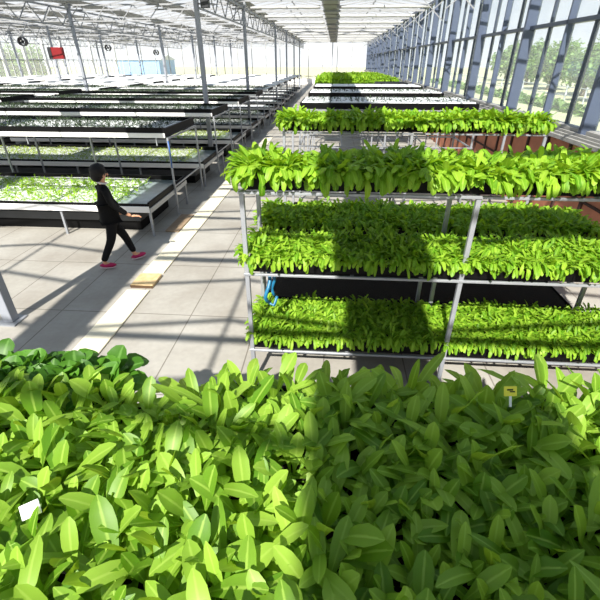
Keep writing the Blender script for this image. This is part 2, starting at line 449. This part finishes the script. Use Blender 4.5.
# circulation fans hung on columns, red hanging sign
def fan(loc, label, r=.3):
    r *= .72
    t = thing('circulation_fan', label, 'fan', loc, 0, None)
    m = MB(); N_ = 20
    vs = []
    for yy in (-.14, .14):
        for rr in (r, r-.03):
            for i in range(N_): vs.append((math.cos(2*PI*i/N_)*rr, yy, math.sin(2*PI*i/N_)*rr))
    fs = []
    for i in range(N_):
        j = (i+1) % N_
        fs += [(i, j, 2*N_+j, 2*N_+i), (N_+j, N_+i, 3*N_+i, 3*N_+j), (i, N_+i, N_+j, j), (2*N_+i, 2*N_+j, 3*N_+j, 3*N_+i)]
    m.add(vs, fs); m.build('housing', M['dark'], t)
    MB().sphere((0, 0, 0), (.08, .12, .08), 12, 8).build('motor', M['dark'], t)
    for k in range(4):
        a = k*PI/2+.4; d = Vector((math.cos(a), 0, math.sin(a)))
        MB().bar((d.x*.05, -.02, d.z*.05), (d.x*(r-.05), .03, d.z*(r-.05)), .1, .015).build('blade', M['dark'], t)
    MB().bar((0, 0, r), (0, 0, r+.35), .03).bar((0, 0, r+.35), (-.35, 0, r+.35), .03).build('bracket', M['truss'], t)
    return t
fan((-18.9, 27.9, 3.95), 'dark round circulation fan hung left of the red sign', .34)
cb = thing('control_box', 'dark control box hung beside the top of the tallest near column', 'control box', (-3.83, 14.36, 4.28))
MB().box(-.12, .12, -.1, .1, 0, .42, .01).build('case', M['dark'], cb)
MB().bar((-.12, 0, .3), (-.2, 0, .3), .04).bar((-.12, 0, .1), (-.2, 0, .1), .04).build('bracket', M['truss'], cb)
fan((-19.6, 40.1, 3.9), 'dark circulation fan on the column right of the red sign', .34)
fan((-15.4, 40.1, 3.55), 'small dark circulation fan hung over the middle of the benches', .3)
t = thing('hanging_sign', 'red box sign hanging on wires under the roof truss', 'sign', (-18.15, 30, 3.04))
MB().box(-.34, .42, -.12, .12, 0, .66, .02).build('red_face', M['red'], t)
MB().box(-.58, -.34, -.13, .13, -.01, .67, .01).build('side_box', M['dark'], t)
MB().bar((-.35, 0, .66), (-.35, 0, 1.9), .012).bar((.35, 0, .66), (.35, 0, 1.9), .012).build('hanging_wire', M['truss'], t)

# ------------------------------------------------------------------ white cover boards and planks on the floor
def slab(x0, x1, y0, y1, h, m, name, label, cat, group=None, skew=0):
    o = MB().box(-(x1-x0)/2, (x1-x0)/2, -(y1-y0)/2, (y1-y0)/2, 0, h, .006).build(name, m, None, ((x0+x1)/2, (y0+y1)/2, 0.001))
    o.rotation_euler.z = skew
    return tag(o, label, cat, group)
ys = [1.2, 3.1, 5.12]
slab(-2.95, -2.61, 3.1, 5.1, .025, M['cream'], 'cover_board', 'cream white cover board lying between the near bed and the tan plank', 'board')
slab(-2.95, -2.61, 5.68, 9.25, .025, M['cream'], 'cover_board', 'cream white cover board lying just beyond the nearer tan plank', 'board')
slab(-2.95, -2.61, 9.3, 13.0, .025, M['cream'], 'cover_board', 'long cream white cover board running along the aisle past the second plank', 'board')
slab(-2.95, -2.61, 13.05, 19, .025, M['cream'], 'cover_board', 'farthest long cream white cover board on the aisle floor', 'board')
p = slab(-2.94, -2.60, 5.2, 5.58, .05, M['wood'], 'wooden_plank', 'short tan wooden plank with dark front edge on the aisle floor', 'plank')
MB().box(-.17, .17, -.204, -.191, 0.0, .04).build('front_edge', M['wood_edge'], p)
slab(-3.25, -2.97, 7.5, 8.5, .03, M['wood2'], 'wooden_plank', 'longer brownish plank on the aisle floor beside the bench leg', 'plank')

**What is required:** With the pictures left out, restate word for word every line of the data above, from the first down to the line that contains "1.9), .012).build('hanging_wire', M['truss'], t)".

**Solution:**
Keep writing the Blender script for this image. This is part 2, starting at line 449. This part finishes the script. Use Blender 4.5.
# circulation fans hung on columns, red hanging sign
def fan(loc, label, r=.3):
    r *= .72
    t = thing('circulation_fan', label, 'fan', loc, 0, None)
    m = MB(); N_ = 20
    vs = []
    for yy in (-.14, .14):
        for rr in (r, r-.03):
            for i in range(N_): vs.append((math.cos(2*PI*i/N_)*rr, yy, math.sin(2*PI*i/N_)*rr))
    fs = []
    for i in range(N_):
        j = (i+1) % N_
        fs += [(i, j, 2*N_+j, 2*N_+i), (N_+j, N_+i, 3*N_+i, 3*N_+j), (i, N_+i, N_+j, j), (2*N_+i, 2*N_+j, 3*N_+j, 3*N_+i)]
    m.add(vs, fs); m.build('housing', M['dark'], t)
    MB().sphere((0, 0, 0), (.08, .12, .08), 12, 8).build('motor', M['dark'], t)
    for k in range(4):
        a = k*PI/2+.4; d = Vector((math.cos(a), 0, math.sin(a)))
        MB().bar((d.x*.05, -.02, d.z*.05), (d.x*(r-.05), .03, d.z*(r-.05)), .1, .015).build('blade', M['dark'], t)
    MB().bar((0, 0, r), (0, 0, r+.35), .03).bar((0, 0, r+.35), (-.35, 0, r+.35), .03).build('bracket', M['truss'], t)
    return t
fan((-18.9, 27.9, 3.95), 'dark round circulation fan hung left of the red sign', .34)
cb = thing('control_box', 'dark control box hung beside the top of the tallest near column', 'control box', (-3.83, 14.36, 4.28))
MB().box(-.12, .12, -.1, .1, 0, .42, .01).build('case', M['dark'], cb)
MB().bar((-.12, 0, .3), (-.2, 0, .3), .04).bar((-.12, 0, .1), (-.2, 0, .1), .04).build('bracket', M['truss'], cb)
fan((-19.6, 40.1, 3.9), 'dark circulation fan on the column right of the red sign', .34)
fan((-15.4, 40.1, 3.55), 'small dark circulation fan hung over the middle of the benches', .3)
t = thing('hanging_sign', 'red box sign hanging on wires under the roof truss', 'sign', (-18.15, 30, 3.04))
MB().box(-.34, .42, -.12, .12, 0, .66, .02).build('red_face', M['red'], t)
MB().box(-.58, -.34, -.13, .13, -.01, .67, .01).build('side_box', M['dark'], t)
MB().bar((-.35, 0, .66), (-.35, 0, 1.9), .012).bar((.35, 0, .66), (.35, 0, 1.9), .012).build('hanging_wire', M['truss'], t)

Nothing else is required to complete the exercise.